> [Set problem]
Reproduce the material in full, unchanged.

> [Stored data]

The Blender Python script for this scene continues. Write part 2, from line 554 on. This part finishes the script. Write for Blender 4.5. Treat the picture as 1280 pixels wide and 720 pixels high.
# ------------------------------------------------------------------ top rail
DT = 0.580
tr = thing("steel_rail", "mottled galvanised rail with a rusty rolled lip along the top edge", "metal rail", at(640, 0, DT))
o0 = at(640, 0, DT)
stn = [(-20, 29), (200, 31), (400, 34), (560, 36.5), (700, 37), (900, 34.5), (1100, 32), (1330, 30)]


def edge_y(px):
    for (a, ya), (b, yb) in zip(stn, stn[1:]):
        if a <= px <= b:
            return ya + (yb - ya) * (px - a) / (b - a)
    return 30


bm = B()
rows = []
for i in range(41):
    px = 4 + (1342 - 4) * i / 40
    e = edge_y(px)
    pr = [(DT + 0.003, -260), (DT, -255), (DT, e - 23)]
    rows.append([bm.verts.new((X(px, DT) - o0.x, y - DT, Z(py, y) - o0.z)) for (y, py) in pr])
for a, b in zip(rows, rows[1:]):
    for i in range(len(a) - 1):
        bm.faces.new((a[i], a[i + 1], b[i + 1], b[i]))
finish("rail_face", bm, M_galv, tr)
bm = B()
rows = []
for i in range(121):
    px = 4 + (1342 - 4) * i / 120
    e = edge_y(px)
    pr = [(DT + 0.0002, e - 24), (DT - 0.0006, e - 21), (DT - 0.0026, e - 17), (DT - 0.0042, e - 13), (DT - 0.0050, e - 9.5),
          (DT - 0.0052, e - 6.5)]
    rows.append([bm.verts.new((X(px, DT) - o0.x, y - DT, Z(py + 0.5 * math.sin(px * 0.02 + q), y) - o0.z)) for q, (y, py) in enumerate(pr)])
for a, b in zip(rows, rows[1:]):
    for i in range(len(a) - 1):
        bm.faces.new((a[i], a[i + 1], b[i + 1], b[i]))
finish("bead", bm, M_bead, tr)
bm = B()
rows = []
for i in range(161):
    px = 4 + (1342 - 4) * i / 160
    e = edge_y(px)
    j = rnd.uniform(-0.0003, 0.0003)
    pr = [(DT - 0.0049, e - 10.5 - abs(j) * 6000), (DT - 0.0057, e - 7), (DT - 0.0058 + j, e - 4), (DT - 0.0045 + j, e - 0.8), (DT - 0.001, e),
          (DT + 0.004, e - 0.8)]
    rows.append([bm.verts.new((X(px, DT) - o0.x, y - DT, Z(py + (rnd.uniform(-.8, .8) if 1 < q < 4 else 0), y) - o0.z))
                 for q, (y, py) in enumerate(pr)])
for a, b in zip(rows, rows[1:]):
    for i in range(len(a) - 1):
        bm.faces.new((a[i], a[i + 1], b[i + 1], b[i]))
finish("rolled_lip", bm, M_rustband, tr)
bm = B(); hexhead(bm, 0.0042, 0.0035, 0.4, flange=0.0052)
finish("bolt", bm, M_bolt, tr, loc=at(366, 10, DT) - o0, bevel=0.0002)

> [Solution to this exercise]
The Blender Python script for this scene continues. Write part 2, from line 554 on. This part finishes the script. Write for Blender 4.5. Treat the picture as 1280 pixels wide and 720 pixels high.
# ------------------------------------------------------------------ top rail
DT = 0.580
tr = thing("steel_rail", "mottled galvanised rail with a rusty rolled lip along the top edge", "metal rail", at(640, 0, DT))
o0 = at(640, 0, DT)
stn = [(-20, 29), (200, 31), (400, 34), (560, 36.5), (700, 37), (900, 34.5), (1100, 32), (1330, 30)]


def edge_y(px):
    for (a, ya), (b, yb) in zip(stn, stn[1:]):
        if a <= px <= b:
            return ya + (yb - ya) * (px - a) / (b - a)
    return 30


bm = B()
rows = []
for i in range(41):
    px = 4 + (1342 - 4) * i / 40
    e = edge_y(px)
    pr = [(DT + 0.003, -260), (DT, -255), (DT, e - 23)]
    rows.append([bm.verts.new((X(px, DT) - o0.x, y - DT, Z(py, y) - o0.z)) for (y, py) in pr])
for a, b in zip(rows, rows[1:]):
    for i in range(len(a) - 1):
        bm.faces.new((a[i], a[i + 1], b[i + 1], b[i]))
finish("rail_face", bm, M_galv, tr)
bm = B()
rows = []
for i in range(121):
    px = 4 + (1342 - 4) * i / 120
    e = edge_y(px)
    pr = [(DT + 0.0002, e - 24), (DT - 0.0006, e - 21), (DT - 0.0026, e - 17), (DT - 0.0042, e - 13), (DT - 0.0050, e - 9.5),
          (DT - 0.0052, e - 6.5)]
    rows.append([bm.verts.new((X(px, DT) - o0.x, y - DT, Z(py + 0.5 * math.sin(px * 0.02 + q), y) - o0.z)) for q, (y, py) in enumerate(pr)])
for a, b in zip(rows, rows[1:]):
    for i in range(len(a) - 1):
        bm.faces.new((a[i], a[i + 1], b[i + 1], b[i]))
finish("bead", bm, M_bead, tr)
bm = B()
rows = []
for i in range(161):
    px = 4 + (1342 - 4) * i / 160
    e = edge_y(px)
    j = rnd.uniform(-0.0003, 0.0003)
    pr = [(DT - 0.0049, e - 10.5 - abs(j) * 6000), (DT - 0.0057, e - 7), (DT - 0.0058 + j, e - 4), (DT - 0.0045 + j, e - 0.8), (DT - 0.001, e),
          (DT + 0.004, e - 0.8)]
    rows.append([bm.verts.new((X(px, DT) - o0.x, y - DT, Z(py + (rnd.uniform(-.8, .8) if 1 < q < 4 else 0), y) - o0.z))
                 for q, (y, py) in enumerate(pr)])
for a, b in zip(rows, rows[1:]):
    for i in range(len(a) - 1):
        bm.faces.new((a[i], a[i + 1], b[i + 1], b[i]))
finish("rolled_lip", bm, M_rustband, tr)
bm = B(); hexhead(bm, 0.0042, 0.0035, 0.4, flange=0.0052)
finish("bolt", bm, M_bolt, tr, loc=at(366, 10, DT) - o0, bevel=0.0002)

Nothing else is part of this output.